A team of astronomers at the Kapteyn Astronomical Institute of the University of Groningen, with help from the European Southern Observatory (ESO)'s UltraVISTA survey telescope, were able to discover 574 distant and massive galaxies that were previously unrecorded.

Led by Karina Caputi, the astronomers surveyed the sky at near-infrared wavelengths in order to collect a census of galaxies when the universe was only between 0.75 and 2.1 billion years old.

"We uncovered 574 new massive galaxies - the largest sample of such hidden galaxies in the early Universe ever assembled," said Caputi, according to the ESO. "Studying them allows us to answer a simple but important question: when did the first massive galaxies appear?"

The team was able to discover a lot of galaxies in a very short amount of time with the help of VISTA's images of the same patch of sky since December 2009 and infrared wavelengths. Part of the discovery is that a large fraction of massive galaxies seen near the universe were already in existence just 3 billion years after the Big Bang.

"We found no evidence of these massive galaxies earlier than around one billion years after the Big Bang, so we're confident that this is when the first massive galaxies must have formed," concluded Henry Joy McCracken, co-author on the paper, according to Astronomy Now.

In addition, Caputi and her team discovered a lot more galaxies than expected to exist.
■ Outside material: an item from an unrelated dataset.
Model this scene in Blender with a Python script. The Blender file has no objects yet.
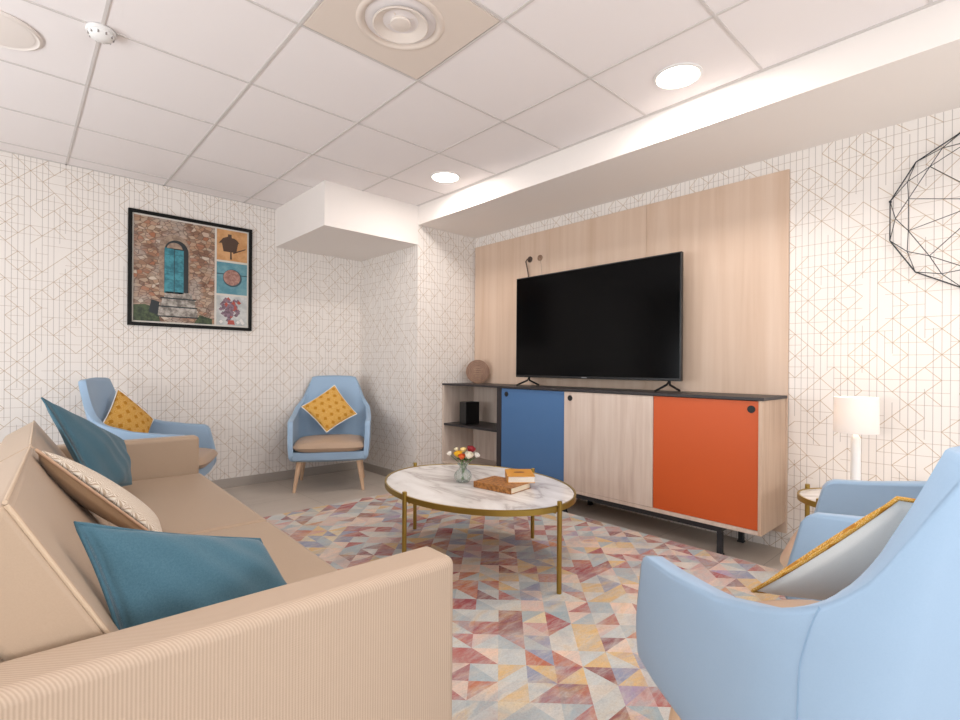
import bpy, bmesh, math, random
from mathutils import Vector, Matrix
C = bpy.context.scene.collection
sc = bpy.context.scene
R = math.radians
random.seed(7)

# ------------------------------------------------------------------ camera, world, lights
CZ, YAW, ROLL = 1.0492, R(42.6978), R(0.4101)
Fv = Vector((math.sin(YAW), math.cos(YAW), 0)); Rv = Vector((math.cos(YAW), -math.sin(YAW), 0)); Uv = Vector((0, 0, 1))
R2 = Rv*math.cos(ROLL) + Uv*math.sin(ROLL); U2 = -Rv*math.sin(ROLL) + Uv*math.cos(ROLL)
cam_d = bpy.data.cameras.new('camera'); cam = bpy.data.objects.new('camera', cam_d); C.objects.link(cam)
m = Matrix((R2, U2, -Fv)).transposed().to_4x4(); m.translation = (0, 0, CZ); cam.matrix_world = m
cam_d.sensor_width = 36; cam_d.lens = 504.551/960*36; cam_d.shift_y = 6.946/960; cam_d.clip_start = .02
sc.camera = cam
sc.view_settings.view_transform = 'Standard'; sc.view_settings.look = 'None'
sc.view_settings.gamma = 1; sc.view_settings.use_curve_mapping = False
sc.view_settings.exposure = 0.0
w = bpy.data.worlds.new('world'); sc.world = w; w.use_nodes = True
w.node_tree.nodes['Background'].inputs[0].default_value = (.95, .97, 1, 1)
w.node_tree.nodes['Background'].inputs[1].default_value = 0.6

def area(name, loc, rot, sx, sy, power, col, spread=180):
    d = bpy.data.lights.new(name, 'AREA'); d.shape = 'RECTANGLE'; d.size = sx; d.size_y = sy
    d.energy = power; d.color = col; d.spread = R(spread)
    o = bpy.data.objects.new(name, d); C.objects.link(o); o.location = loc; o.rotation_euler = rot
    return o
# added area lights for assumed daylight, both tilted up to brighten the ceiling
area('assumed_window_daylight', (1.0, -2.1, 1.35), (R(104), 0, 0), 3.6, 1.7, 100, (.89, .95, 1))  # stands in for an assumed window behind the camera
area('added_side_fill', (-2.2, 1.8, 1.35), (R(108), 0, R(-90)), 4.2, 1.6, 145, (.89, .95, 1))  # unseen fill, added to lift the back wall and ceiling
# recessed ceiling downlights (visible pair, lenses modelled further down); others added unseen as fill
DOWN_FILL = [(2.363, 1.158), (2.363, 2.958), (0.563, 0.5), (0.563, -1.0), (2.363, -0.7)]
for (x, y) in DOWN_FILL:
    d = bpy.data.lights.new('downlight_and_fill_beam', 'AREA'); d.shape = 'DISK'; d.size = .19; d.energy = 10; d.color = (1, .95, .91); d.spread = R(180)
    o = bpy.data.objects.new('downlight_and_fill_beam', d); C.objects.link(o); o.location = (x, y, 2.4615)

# ------------------------------------------------------------------ node helpers
def lin(h):
    h = h.lstrip('#'); v = [int(h[i:i+2], 16)/255 for i in (0, 2, 4)]
    return tuple(((c/12.92) if c <= .04045 else ((c+.055)/1.055)**2.4) for c in v) + (1,)
class Mat:
    def __init__(s, name, col='#808080', rough=.6, metal=0, spec=.5):
        s.m = bpy.data.materials.new(name); s.m.use_nodes = True; s.t = s.m.node_tree; s.n = s.t.nodes
        s.b = s.n['Principled BSDF']; s.b.inputs['Base Color'].default_value = lin(col)
        s.b.inputs['Roughness'].default_value = rough; s.b.inputs['Metallic'].default_value = metal
        s.b.inputs['Specular IOR Level'].default_value = spec
    def link(s, a, b): s.t.links.new(a, b)
    def val(s, sock, v):
        if hasattr(v, 'is_linked') or isinstance(v, bpy.types.NodeSocket): s.link(v, sock)
        else: sock.default_value = v
    def math(s, op, a, b=0.0, c=0.0):
        n = s.n.new('ShaderNodeMath'); n.operation = op
        s.val(n.inputs[0], a); s.val(n.inputs[1], b); s.val(n.inputs[2], c); return n.outputs[0]
    def coord(s, kind='Object'):
        n = s.n.new('ShaderNodeTexCoord'); return n.outputs[kind]
    def sep(s, v):
        n = s.n.new('ShaderNodeSeparateXYZ'); s.link(v, n.inputs[0]); return n.outputs
    def comb(s, x, y, z=0.0):
        n = s.n.new('ShaderNodeCombineXYZ'); s.val(n.inputs[0], x); s.val(n.inputs[1], y); s.val(n.inputs[2], z); return n.outputs[0]
    def scale(s, v, sc3):
        n = s.n.new('ShaderNodeMapping'); s.link(v, n.inputs[0]); n.inputs['Scale'].default_value = sc3; return n.outputs[0]
    def noise(s, v, sc_=5, det=3, rough=.5, dist=0):
        n = s.n.new('ShaderNodeTexNoise'); s.link(v, n.inputs['Vector']); n.inputs['Scale'].default_value = sc_
        n.inputs['Detail'].default_value = det; n.inputs['Roughness'].default_value = rough; n.inputs['Distortion'].default_value = dist
        return n.outputs['Fac']
    def vor(s, v, sc_=5, feature='F1', out='Distance'):
        n = s.n.new('ShaderNodeTexVoronoi'); n.feature = feature; s.link(v, n.inputs['Vector']); n.inputs['Scale'].default_value = sc_
        return n.outputs[out]
    def hash(s, x, y, z=0.0):
        n = s.n.new('ShaderNodeTexWhiteNoise'); n.noise_dimensions = '3D'; s.link(s.comb(x, y, z), n.inputs[0]); return n.outputs['Value']
    def ramp(s, f, stops, interp='LINEAR'):
        n = s.n.new('ShaderNodeValToRGB'); s.link(f, n.inputs[0]); r = n.color_ramp; r.interpolation = interp
        while len(r.elements) < len(stops): r.elements.new(.5)
        for e, (p, c) in zip(r.elements, stops): e.position = p; e.color = lin(c) if isinstance(c, str) else c
        return n.outputs[0]
    def mix(s, f, a, b, mode='MIX'):
        n = s.n.new('ShaderNodeMix'); n.data_type = 'RGBA'; n.blend_type = mode
        s.val(n.inputs[0], f)
        for i, v in ((6, a), (7, b)):
            if isinstance(v, str): n.inputs[i].default_value = lin(v)
            else: s.link(v, n.inputs[i])
        return n.outputs[2]
    def color(s, v): s.link(v, s.b.inputs['Base Color'])
    def bump(s, h, strength=.3, dist=.002):
        n = s.n.new('ShaderNodeBump'); s.link(h, n.inputs['Height']); n.inputs['Strength'].default_value = strength
        n.inputs['Distance'].default_value = dist; s.link(n.outputs[0], s.b.inputs['Normal'])

def plain(name, col, rough=.6, metal=0, spec=.5): return Mat(name, col, rough, metal, spec).m

# wallpaper: triangular line lattice, uv in metres
def wallpaper():
    M = Mat('wallpaper', '#efe9e2', .75, spec=.3)
    u, v, _ = M.sep(M.coord('UV')); p = .0625
    a = M.math('DIVIDE', u, p); b = M.math('DIVIDE', v, p)
    def line(x, wdt):   # distance (in metres) to nearest integer
        f = M.math('ABSOLUTE', M.math('SUBTRACT', M.math('FRACT', M.math('ADD', x, .5)), .5))
        return M.math('LESS_THAN', f, wdt)
    def have(x, y, z, thr): return M.math('GREATER_THAN', M.hash(x, y, z), thr)
    rnd = lambda x: M.math('FLOOR', M.math('ADD', x, .5))
    a2 = M.math('MULTIPLY', a, 2)
    lv = M.math('MULTIPLY', line(a2, .05), have(rnd(a2), M.math('FLOOR', M.math('ADD', M.math('DIVIDE', b, 4), M.hash(rnd(a2), 3.0, 1.0))), 2.0, .1))
    lh = M.math('MULTIPLY', line(b, .022), have(M.math('FLOOR', M.math('ADD', a, M.math('MULTIPLY', rnd(b), .5))), rnd(b), 5.0, .22))
    d1 = M.math('DIVIDE', M.math('ADD', a, b), 2); d2 = M.math('DIVIDE', M.math('SUBTRACT', a, b), 2)
    l1 = M.math('MULTIPLY', line(d1, .019), have(rnd(d1), M.math('FLOOR', M.math('DIVIDE', d2, 1.0)), 7.0, .34))
    l2 = M.math('MULTIPLY', line(d2, .019), have(rnd(d2), M.math('FLOOR', M.math('DIVIDE', d1, 1.0)), 9.0, .34))
    base = M.mix(M.math('MULTIPLY', lv, .62), '#e7dfd8', '#988c86')
    base = M.mix(M.math('MULTIPLY', lh, .6), base, '#a8927e')
    base = M.mix(M.math('MULTIPLY', M.math('MAXIMUM', l1, l2), .72), base, '#b0926c')
    M.color(base); return M.m
WP = wallpaper()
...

These new results, however, contradict current models of how galaxies evolved in the early universe, which do not predict any monster galaxies at these early times, the release adds.

Furthermore, if more massive galaxies are out there and are dustier than scientists have predicted, then even UltraVISTA can't detect them, and it would also imply that a complete overhaul on the current information on how galaxies formed in the early universe will have to be made.